Exercise directions. Each record needs to be echoed exactly; can you do that?

Source data.
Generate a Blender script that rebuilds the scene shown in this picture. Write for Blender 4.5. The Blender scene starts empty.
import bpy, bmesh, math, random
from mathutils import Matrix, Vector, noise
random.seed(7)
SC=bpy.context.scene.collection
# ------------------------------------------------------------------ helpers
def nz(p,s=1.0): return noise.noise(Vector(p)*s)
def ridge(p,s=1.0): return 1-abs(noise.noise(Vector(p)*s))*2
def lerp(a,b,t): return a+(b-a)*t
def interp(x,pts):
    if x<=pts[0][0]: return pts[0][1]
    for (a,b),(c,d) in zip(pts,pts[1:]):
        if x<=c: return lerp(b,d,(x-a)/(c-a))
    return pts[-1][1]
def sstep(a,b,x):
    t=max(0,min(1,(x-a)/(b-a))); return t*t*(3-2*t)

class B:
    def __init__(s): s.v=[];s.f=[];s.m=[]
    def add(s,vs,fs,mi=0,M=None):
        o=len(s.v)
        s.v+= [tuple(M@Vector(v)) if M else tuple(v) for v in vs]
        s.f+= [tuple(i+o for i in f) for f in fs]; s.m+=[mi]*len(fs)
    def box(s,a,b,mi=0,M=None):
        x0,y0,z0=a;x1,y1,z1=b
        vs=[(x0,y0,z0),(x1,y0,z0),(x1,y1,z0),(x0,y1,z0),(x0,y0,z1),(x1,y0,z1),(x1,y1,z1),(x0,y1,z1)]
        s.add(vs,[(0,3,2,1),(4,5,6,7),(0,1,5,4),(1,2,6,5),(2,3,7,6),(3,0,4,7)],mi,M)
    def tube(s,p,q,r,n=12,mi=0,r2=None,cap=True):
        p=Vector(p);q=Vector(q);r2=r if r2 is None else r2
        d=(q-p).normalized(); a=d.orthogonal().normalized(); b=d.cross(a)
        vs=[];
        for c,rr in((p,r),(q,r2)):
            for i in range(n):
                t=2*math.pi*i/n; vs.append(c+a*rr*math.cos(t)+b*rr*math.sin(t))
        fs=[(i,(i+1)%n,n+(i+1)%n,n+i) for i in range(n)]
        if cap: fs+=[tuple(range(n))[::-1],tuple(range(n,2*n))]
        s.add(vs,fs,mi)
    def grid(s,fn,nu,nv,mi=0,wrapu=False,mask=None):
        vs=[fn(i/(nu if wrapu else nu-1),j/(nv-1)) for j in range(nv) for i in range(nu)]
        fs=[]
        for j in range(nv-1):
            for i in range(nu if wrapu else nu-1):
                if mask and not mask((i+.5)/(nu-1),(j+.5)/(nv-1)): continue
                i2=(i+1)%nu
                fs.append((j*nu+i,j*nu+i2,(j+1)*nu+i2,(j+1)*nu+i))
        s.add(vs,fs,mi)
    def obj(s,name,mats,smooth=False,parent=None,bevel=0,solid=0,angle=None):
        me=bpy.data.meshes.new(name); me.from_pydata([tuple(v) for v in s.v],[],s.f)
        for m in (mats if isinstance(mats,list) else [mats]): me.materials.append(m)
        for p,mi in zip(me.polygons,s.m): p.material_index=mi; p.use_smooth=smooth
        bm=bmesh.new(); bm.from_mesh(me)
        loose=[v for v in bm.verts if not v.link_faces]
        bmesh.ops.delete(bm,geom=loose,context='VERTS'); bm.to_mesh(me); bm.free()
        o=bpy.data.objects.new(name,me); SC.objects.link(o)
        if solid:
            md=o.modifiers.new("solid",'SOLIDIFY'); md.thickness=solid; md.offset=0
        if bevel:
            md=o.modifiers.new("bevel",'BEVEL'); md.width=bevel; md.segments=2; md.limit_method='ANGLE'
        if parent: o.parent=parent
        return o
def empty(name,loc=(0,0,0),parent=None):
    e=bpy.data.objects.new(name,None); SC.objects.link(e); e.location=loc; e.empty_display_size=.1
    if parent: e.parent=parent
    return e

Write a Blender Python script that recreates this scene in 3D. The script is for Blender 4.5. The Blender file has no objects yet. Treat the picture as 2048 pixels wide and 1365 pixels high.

The response.
Generate a Blender script that rebuilds the scene shown in this picture. Write for Blender 4.5. The Blender scene starts empty.
import bpy, bmesh, math, random
from mathutils import Matrix, Vector, noise
random.seed(7)
SC=bpy.context.scene.collection
# ------------------------------------------------------------------ helpers
def nz(p,s=1.0): return noise.noise(Vector(p)*s)
def ridge(p,s=1.0): return 1-abs(noise.noise(Vector(p)*s))*2
def lerp(a,b,t): return a+(b-a)*t
def interp(x,pts):
    if x<=pts[0][0]: return pts[0][1]
    for (a,b),(c,d) in zip(pts,pts[1:]):
        if x<=c: return lerp(b,d,(x-a)/(c-a))
    return pts[-1][1]
def sstep(a,b,x):
    t=max(0,min(1,(x-a)/(b-a))); return t*t*(3-2*t)

class B:
    def __init__(s): s.v=[];s.f=[];s.m=[]
    def add(s,vs,fs,mi=0,M=None):
        o=len(s.v)
        s.v+= [tuple(M@Vector(v)) if M else tuple(v) for v in vs]
        s.f+= [tuple(i+o for i in f) for f in fs]; s.m+=[mi]*len(fs)
    def box(s,a,b,mi=0,M=None):
        x0,y0,z0=a;x1,y1,z1=b
        vs=[(x0,y0,z0),(x1,y0,z0),(x1,y1,z0),(x0,y1,z0),(x0,y0,z1),(x1,y0,z1),(x1,y1,z1),(x0,y1,z1)]
        s.add(vs,[(0,3,2,1),(4,5,6,7),(0,1,5,4),(1,2,6,5),(2,3,7,6),(3,0,4,7)],mi,M)
    def tube(s,p,q,r,n=12,mi=0,r2=None,cap=True):
        p=Vector(p);q=Vector(q);r2=r if r2 is None else r2
        d=(q-p).normalized(); a=d.orthogonal().normalized(); b=d.cross(a)
        vs=[];
        for c,rr in((p,r),(q,r2)):
            for i in range(n):
                t=2*math.pi*i/n; vs.append(c+a*rr*math.cos(t)+b*rr*math.sin(t))
        fs=[(i,(i+1)%n,n+(i+1)%n,n+i) for i in range(n)]
        if cap: fs+=[tuple(range(n))[::-1],tuple(range(n,2*n))]
        s.add(vs,fs,mi)
    def grid(s,fn,nu,nv,mi=0,wrapu=False,mask=None):
        vs=[fn(i/(nu if wrapu else nu-1),j/(nv-1)) for j in range(nv) for i in range(nu)]
        fs=[]
        for j in range(nv-1):
            for i in range(nu if wrapu else nu-1):
                if mask and not mask((i+.5)/(nu-1),(j+.5)/(nv-1)): continue
                i2=(i+1)%nu
                fs.append((j*nu+i,j*nu+i2,(j+1)*nu+i2,(j+1)*nu+i))
        s.add(vs,fs,mi)
    def obj(s,name,mats,smooth=False,parent=None,bevel=0,solid=0,angle=None):
        me=bpy.data.meshes.new(name); me.from_pydata([tuple(v) for v in s.v],[],s.f)
        for m in (mats if isinstance(mats,list) else [mats]): me.materials.append(m)
        for p,mi in zip(me.polygons,s.m): p.material_index=mi; p.use_smooth=smooth
        bm=bmesh.new(); bm.from_mesh(me)
        loose=[v for v in bm.verts if not v.link_faces]
        bmesh.ops.delete(bm,geom=loose,context='VERTS'); bm.to_mesh(me); bm.free()
        o=bpy.data.objects.new(name,me); SC.objects.link(o)
        if solid:
            md=o.modifiers.new("solid",'SOLIDIFY'); md.thickness=solid; md.offset=0
        if bevel:
            md=o.modifiers.new("bevel",'BEVEL'); md.width=bevel; md.segments=2; md.limit_method='ANGLE'
        if parent: o.parent=parent
        return o
def empty(name,loc=(0,0,0),parent=None):
    e=bpy.data.objects.new(name,None); SC.objects.link(e); e.location=loc; e.empty_display_size=.1
    if parent: e.parent=parent
    return e

Write a Blender Python script that recreates this scene in 3D. The script is for Blender 4.5. The Blender file has no objects yet. Treat the picture as 2048 pixels wide and 1365 pixels high.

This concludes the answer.